Well, until I miss both attempts 2 & 3 (230ish#).  That was a little annoying because its still well under my 1RM but things just didn't feel right so whatever.

Next up was bench.  I do not like bench.  I am not very good at it and have a lot of work to do on it.  So this one, I more or less just didn't want to make a fool out of myself or get red lighted for missing a command or something stupid.  I made both attempt 1 & 2 (110# and 121# respectively) and missed 143#.  That was absolutely no surprise.  It was over my 1RM and did I mention I suck at bench?

Then we had an obnoxious amount of time to wait.  The whole morning had multiple groups who were lifting.  And with bench - there was a bench only group so it was a long wait.  So I ate. Hung out with people.  Ate some more.  Then it was time to warm up for deadlifts <3

I didn't really freak out this time but was taken back a little in warm ups when I was up to 295# and everyone was just staring at me.  I thought I was doing something wrong.  Nope.  Everyone else's maxes are just WAY lower than mine.  I kinda looked like a freak.  Whatever. I love deadlifts.
Laughed a little when I realized I was lifting last too.

I made attempts 1 & 2 (308# and 325.2#) and then the big one came.  The state record breaker and almost my goal for the year.  I was going for 340#.  Totally missed it, but, hey, I tried!
And the 325.2# was a PR BABY!

Overall, I finished 5th out of 9 ladies. YAY!
PL Total - 302.5kg (667lb)
Wilks - 278.149
I missed both state records I was attempting (well I made the squat but later found out someone else beat me that day, damn it!).
I had a lot of random issues, lots of nerves, lots of unknowns, was a little disappointed in my form on a lot of things but all in all, I say its a good day.

I also cannot express enough how amazing this sports community is.  CrossFit and Powerlifting both have the most amazing communities ever.  From people taking me under their wing to others coaches and team mates coming in to help me because I was alone.  I have never felt so comfortable in my life.

Heres a few group shots ...
The whole morning flight - 
Special Olympics, Bench Only, Masters Men, Open Women

 Some of the bitchin ladies I lifted with (Yoda is in the middle next to me)

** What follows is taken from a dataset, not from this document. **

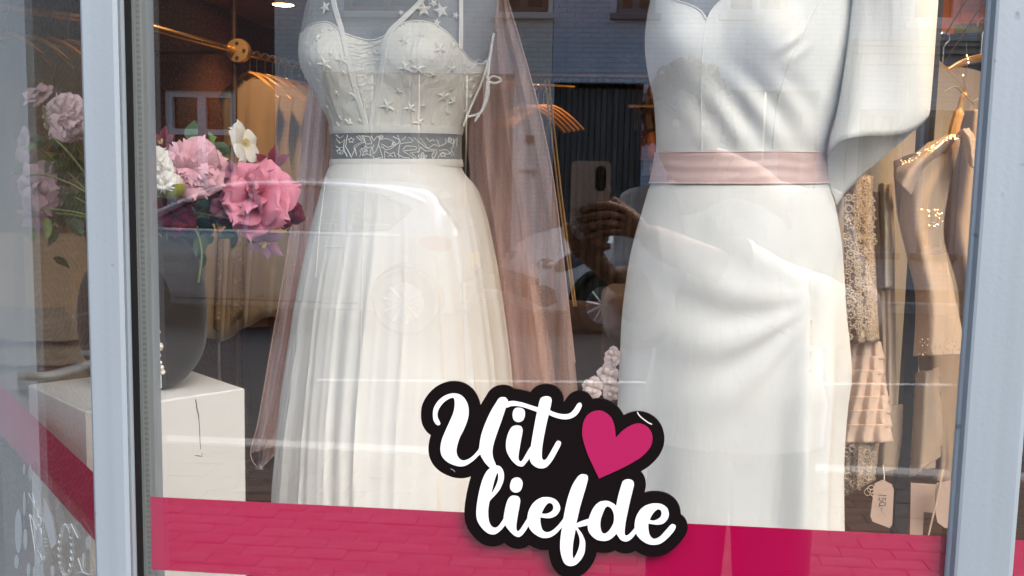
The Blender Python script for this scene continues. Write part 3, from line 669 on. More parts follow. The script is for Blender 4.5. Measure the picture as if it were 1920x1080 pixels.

Now.  What did I learn?  A LOT.

Training: 
  • Need to train longer 
  • Need to focus more technique and form not just weight
    • Also toy with other form like high bar squatting, widened stance
  • Need a more complete plan (meaning scheduled rest, testing and reloads)
  • Need a partner (was really sad not having one there with me. Only one without)
  • Need to add accessory moves too (misc stuff, not just three lifts)


Food:
  • Eat more foods to help with fatigue.  I am adding more gluten free oats, breads, rices, etc.  Needs to happen.
  • Do more research on Paleo for Powerlifters to make sure I am getting enough nutrients.  


The competition:
  • Support system - I have one, I need one.  I need to compete where more people can help.  It was very, very hard not having a team mate or a coach or someone to be backstage with me.  
  • Pick my weights more wisely.  I shot for the damn moon on a lot of them.  That will not happen again.
  • Drink more coffee.  Yes, you read that right.  I need to be jacked up all day.
  • BLOCK PEOPLE OUT.  I am so bad at this.  I cannot zone out and do my shit.  If someone is talking to me, the rack is wrong, whatever.  It will throw me off.  I need to figure out how to not let that happen.
  • Warm ups.  Plan them better.  Feel more comfortable with shorter timeframes to warm up and how to do it successfully.
  • Be prepared for a long fucking day.  i.e. pack more food.

Those are probably the main things that I learned. I have been dwelling on them all week and didn't write them down so i'm sure tons more shit will come to mind but thats a fine list to start with.

I will say, it was very flattering to hear so many people praise me.  I know that some things I lift heavier than many women out there, but I love when other women have appreciation for it.  
Also, the shock that I was there and doing the thing alone.  I did have spectators, but as previously mentioned, no coach, no training buddy, nada.  They all could not believe I did it solo.  Made me feel pretty good.


So that's about it.  That was my amazing day.  The blog version, not the novel.  The novel would keep you here for a day, thought I would spare you.
Whirlwind of a day, just like a wedding.  You prepare for so long and its over before you know it.  

I signed up for my next event - Twin Cities Open, August 16th
I found out a lot (or almost all) of the women I lifted with this past weekend will also be competing.  Reunion of the tough ladies!





Closing thought ... 
I am hoping that now that I did this it will inspire more women I know to try a competition.  There are a few who keep talking about it but haven't, I really want to help support more of them in getting into it.  And it will also give each other training partners, which would be amazing.

I'm adding that to my list.  Inspire.